Onlar bizim mahalleye sadece "çocuk bakıcısı, hasta bakıcısı, ev temizlikçisi, ölü yıkayıcısı" gibi aramalar için gelirlerdi. Olaki gelip son model arabalarını park ettiler anında tekerinin havasını alırdık, hergün bize havamızı aldıran arabadan ancak böyle hırsımızı alırdık.
Bazen onların okullarının civarına yolum düşerdi. Dikkat ederdim o yöne doğru hiç bakmıyorum. Eğer bakarsam o mutlu ve hiç derdi olmayan (!) zengin veletlerin durup dururken günahını da alacaktım.
Onlar benim olmayan herşeye sahiptiler bunun nedenini bir türlü anlayamazdım. Beni aşağı gördüklerini düşünürdüm, benim hakkımı yediklerini, bana acıyarak baktıklarını. Birgün onlardan birilerini sevdik, onlarda bizden birilerini sonra onlarla halay çektik parmaklarımızı tuttu onlardan birileri, demekki tutmaktan tiksinmiyorlardı. Bütün önyargılarım ve özgüven sorunum böyle böyle ufalıp gitti.

Ta ki...

İstanbul'a halatını almadan himalaya'lara tırmanmaya çalışan bir dağcı gibi geldim. Aylar önceden hayalini kurduğum halde ne yapacağımı, nerde kalacağımı hiç hesaplamamıştım. Kafası dumanlı bir himalayaydım. Elbette ki bu bir "iç turizm" değildi, otogara yüzümde kocaman bir tebessümle inmedim.
Amaçlarım vardı, ne olduklarına dair hiç birşey bilmediğim ulvi amaçlarım. Ne kimselere sığınmaya ne de asalak olmaya niyetim yoktu. İnsan hayalperest olunca yarınını hayal ederken öylesi canlı renkler kullanıyorki, hayallerde siyah ve gri tonlara yer yok. Oysa madalyonun ön yüzü şapa oturmakmış.
Hayallerim, pırıltılı renkler kullanarak beni kekledi! Böyle parazit gibi oraya buraya tutunarak yaşamak yoktu vaadleri arasında! Eğer illa bir parazit olacaksam bit olmak istiyorum, hiç değilse kendi saçlarım arasında kayıplara karışıp giderim.

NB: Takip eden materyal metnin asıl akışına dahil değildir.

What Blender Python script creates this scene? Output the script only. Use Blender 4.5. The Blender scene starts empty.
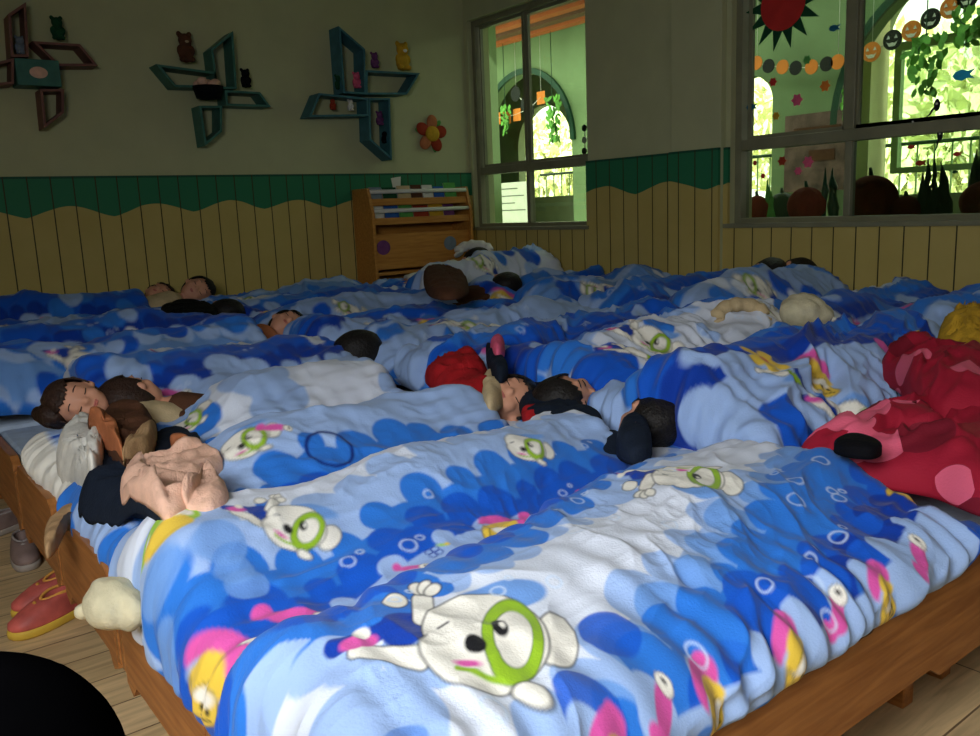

Annem recep ivedik'in "buğdaylar baş vermeden kör buzağa topallamazmış" lafı gibi buzağılı bir deyim söyler; "yularından boşanmış buzağa" misali acıkınca annemin memesini emmem gerektiğini bile düşünmeden, hiç hesap yapmadan, bodoslama daldım "burası istanbul'a". Sonrada orada tıkandım kaldım.( böyle yavaştan kıyın kıyın ajitasyona kayan yazılar yazdığımda yine bir yerlere kaçasım geliyor, her zaman trajikomik yazılardan yanayım çünkü hayat zaten bok gibi birde acındırıkçı, melankolik, ağlak yazılar yazıp boku iyice cıvıklaştırmanın anlamı yok da hep yapıyoz işte ) Bu hal beni yine o eski takıntıma götürdü. Onlar ve bizler, onlar ve bizler, onlar ve bizler,varmış, yokmuş, varmış, yokmuş. Ben neden bu haldeyken onlar orada öyleler? Neden? Ama nedennnn??
Bir gün sırf onlardan durup dururken nefret etmek için bebek'e gittim. Kendimi kill bill filmindeki deri tulumlu suikastçiler gibi hissediyordum. Oysa üzerimde dolama bir nepal etek, pislick tişört ve bez çanta vardı, hipilere benziyordum bir tek marihuana resimli aksesuarlarım eksikti. Benden olsa olsa nepal sokaklarında yaşayan keş (iş) olur.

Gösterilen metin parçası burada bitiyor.